You should read the link I posted.. Shows a break down of the past 10 drafts and % of each pick working out..You'll notice %'s stay the same but premium positions and players typically come in the top 10. And again, I'm only saying offer 17 and 60 to move up to 9 or 10.. Considering we have 9 picks, and r few needs, giving up #4 isn't going to crush our dreams.
I'm comparing talent to talent and Quinn is a serious upgrade at the position.. Kids a natural athlete who loves the game..
Nicko did fine but in no way should be a starter.. He's better suited for being a roll player, like Guyton and Wright..
I read the article at the link, which is basically just Fran Duffy's opinion on whether a guy has been a "boom" or a "bust" and doesn't really qualify as "empirical" proof to begin with. And I won't really get into Duffy's estimations that Brandon Graham and JPP are "booms" (really? already?) or that Quentin Jammer and Aaron Curry are "busts" (that's Curry, not Maybin, BTW).
The other thing is that Duffy's list includes the "success rate" of ALL positions, including QB, OT, CB, etc. You're applying that overall rate to the "pass-rushing 34 OLB" position specifically, which may or may not work very well.
Going through the list - all the way down to #16 - there have been only four guys drafted
into a 34 as OLB: Ware, Merriman, English and Gholston. Ware has been a great success over a long period of time. Merriman was a great success for a couple of years. English hasn't done much yet in 2 seasons except as a situational sub-rusher. Gholston was clearly a bust. Being generous, that's a 50% "success rate", but it's also only 4 guys out of 160 picks - a really, really small sample.

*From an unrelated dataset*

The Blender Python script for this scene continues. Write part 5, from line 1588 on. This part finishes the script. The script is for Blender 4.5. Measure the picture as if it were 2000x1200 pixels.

Expanding the analysis to include edge-rushers at 43DE, I came up with the following additions:
Peppers - always a 43DE
Freeney - always a 43DE
Cushing - a 4-3 guy so far; remains to be seen how he does in the new 34
Orakpo - seemed to do fairly well his first season in the Skins 34 conversion
IMHO, the "boom/bust" jury is still out on the 2010 rookies Graham, JPP and Morgan, all of whom were still drafted to be 4-3 DEs. [Just to be clear, I was a big supporter of the Pats taking Graham in the 1st round last draft because I thought he was a solid player who would set the edge well from the get-go and whose pass-rush would be a nice bonus. But that would have been for pick #22. IIRC, I never advocated trading UP for him, much less to #13 as the Eagles did.]
In the "bust" category, there's Tyson Jackson (who was drafted as a 34DE and, so, doesn't really count in this) and Maybin, originally drafted into a 4-3 but a bust regardless.
So, that adds maybe four guys to the "success" side of the ledger, but only one of them, so far, has made a successful conversion to 34OLB. And it's still only 4 guys out of 160 picks - a very small sample size compared to the whole.
IOW, however correct your claims might be regarding the overall success rate of early picks and, therefore, the "talent level" of higher picks, there doesn't seem to be an enormous amount of evidence in that article to support applying that to 43DE-to-34OLB conversions.